__Job__: Print all of the data exactly.

__Available data__:
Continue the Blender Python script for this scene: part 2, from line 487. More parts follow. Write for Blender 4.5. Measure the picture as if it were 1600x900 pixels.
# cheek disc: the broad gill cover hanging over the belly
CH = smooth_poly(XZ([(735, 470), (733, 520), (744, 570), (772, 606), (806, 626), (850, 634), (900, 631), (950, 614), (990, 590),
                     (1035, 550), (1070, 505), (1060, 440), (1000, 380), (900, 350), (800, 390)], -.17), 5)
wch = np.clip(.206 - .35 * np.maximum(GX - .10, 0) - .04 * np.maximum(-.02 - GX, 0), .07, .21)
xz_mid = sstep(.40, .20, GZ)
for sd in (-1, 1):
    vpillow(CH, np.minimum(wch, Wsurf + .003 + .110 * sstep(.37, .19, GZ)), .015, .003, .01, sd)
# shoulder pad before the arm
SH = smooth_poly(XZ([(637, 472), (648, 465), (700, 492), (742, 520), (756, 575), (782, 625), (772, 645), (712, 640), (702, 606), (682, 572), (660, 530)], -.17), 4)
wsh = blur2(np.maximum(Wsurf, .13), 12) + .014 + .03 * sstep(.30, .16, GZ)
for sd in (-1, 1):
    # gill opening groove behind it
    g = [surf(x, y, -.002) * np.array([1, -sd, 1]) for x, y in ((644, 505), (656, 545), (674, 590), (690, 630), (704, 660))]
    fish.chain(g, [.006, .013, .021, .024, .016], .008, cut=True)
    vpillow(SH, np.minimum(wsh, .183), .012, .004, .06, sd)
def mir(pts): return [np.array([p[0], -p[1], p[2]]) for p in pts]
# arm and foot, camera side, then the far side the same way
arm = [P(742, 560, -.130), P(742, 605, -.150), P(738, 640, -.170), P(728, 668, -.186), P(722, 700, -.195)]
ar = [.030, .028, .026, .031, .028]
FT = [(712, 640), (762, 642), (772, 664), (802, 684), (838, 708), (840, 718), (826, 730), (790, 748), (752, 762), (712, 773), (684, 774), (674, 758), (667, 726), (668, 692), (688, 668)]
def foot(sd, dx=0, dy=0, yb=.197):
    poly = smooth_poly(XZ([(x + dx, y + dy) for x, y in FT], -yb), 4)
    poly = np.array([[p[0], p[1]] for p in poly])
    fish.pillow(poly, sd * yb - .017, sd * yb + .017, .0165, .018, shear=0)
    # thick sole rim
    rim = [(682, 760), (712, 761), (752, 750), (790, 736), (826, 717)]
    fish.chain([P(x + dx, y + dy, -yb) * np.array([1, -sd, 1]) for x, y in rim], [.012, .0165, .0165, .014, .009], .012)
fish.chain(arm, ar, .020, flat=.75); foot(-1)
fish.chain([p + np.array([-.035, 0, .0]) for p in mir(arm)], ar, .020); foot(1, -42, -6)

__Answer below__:
Continue the Blender Python script for this scene: part 2, from line 487. More parts follow. Write for Blender 4.5. Measure the picture as if it were 1600x900 pixels.
# cheek disc: the broad gill cover hanging over the belly
CH = smooth_poly(XZ([(735, 470), (733, 520), (744, 570), (772, 606), (806, 626), (850, 634), (900, 631), (950, 614), (990, 590),
                     (1035, 550), (1070, 505), (1060, 440), (1000, 380), (900, 350), (800, 390)], -.17), 5)
wch = np.clip(.206 - .35 * np.maximum(GX - .10, 0) - .04 * np.maximum(-.02 - GX, 0), .07, .21)
xz_mid = sstep(.40, .20, GZ)
for sd in (-1, 1):
    vpillow(CH, np.minimum(wch, Wsurf + .003 + .110 * sstep(.37, .19, GZ)), .015, .003, .01, sd)
# shoulder pad before the arm
SH = smooth_poly(XZ([(637, 472), (648, 465), (700, 492), (742, 520), (756, 575), (782, 625), (772, 645), (712, 640), (702, 606), (682, 572), (660, 530)], -.17), 4)
wsh = blur2(np.maximum(Wsurf, .13), 12) + .014 + .03 * sstep(.30, .16, GZ)
for sd in (-1, 1):
    # gill opening groove behind it
    g = [surf(x, y, -.002) * np.array([1, -sd, 1]) for x, y in ((644, 505), (656, 545), (674, 590), (690, 630), (704, 660))]
    fish.chain(g, [.006, .013, .021, .024, .016], .008, cut=True)
    vpillow(SH, np.minimum(wsh, .183), .012, .004, .06, sd)
def mir(pts): return [np.array([p[0], -p[1], p[2]]) for p in pts]
# arm and foot, camera side, then the far side the same way
arm = [P(742, 560, -.130), P(742, 605, -.150), P(738, 640, -.170), P(728, 668, -.186), P(722, 700, -.195)]
ar = [.030, .028, .026, .031, .028]
FT = [(712, 640), (762, 642), (772, 664), (802, 684), (838, 708), (840, 718), (826, 730), (790, 748), (752, 762), (712, 773), (684, 774), (674, 758), (667, 726), (668, 692), (688, 668)]
def foot(sd, dx=0, dy=0, yb=.197):
    poly = smooth_poly(XZ([(x + dx, y + dy) for x, y in FT], -yb), 4)
    poly = np.array([[p[0], p[1]] for p in poly])
    fish.pillow(poly, sd * yb - .017, sd * yb + .017, .0165, .018, shear=0)
    # thick sole rim
    rim = [(682, 760), (712, 761), (752, 750), (790, 736), (826, 717)]
    fish.chain([P(x + dx, y + dy, -yb) * np.array([1, -sd, 1]) for x, y in rim], [.012, .0165, .0165, .014, .009], .012)
fish.chain(arm, ar, .020, flat=.75); foot(-1)
fish.chain([p + np.array([-.035, 0, .0]) for p in mir(arm)], ar, .020); foot(1, -42, -6)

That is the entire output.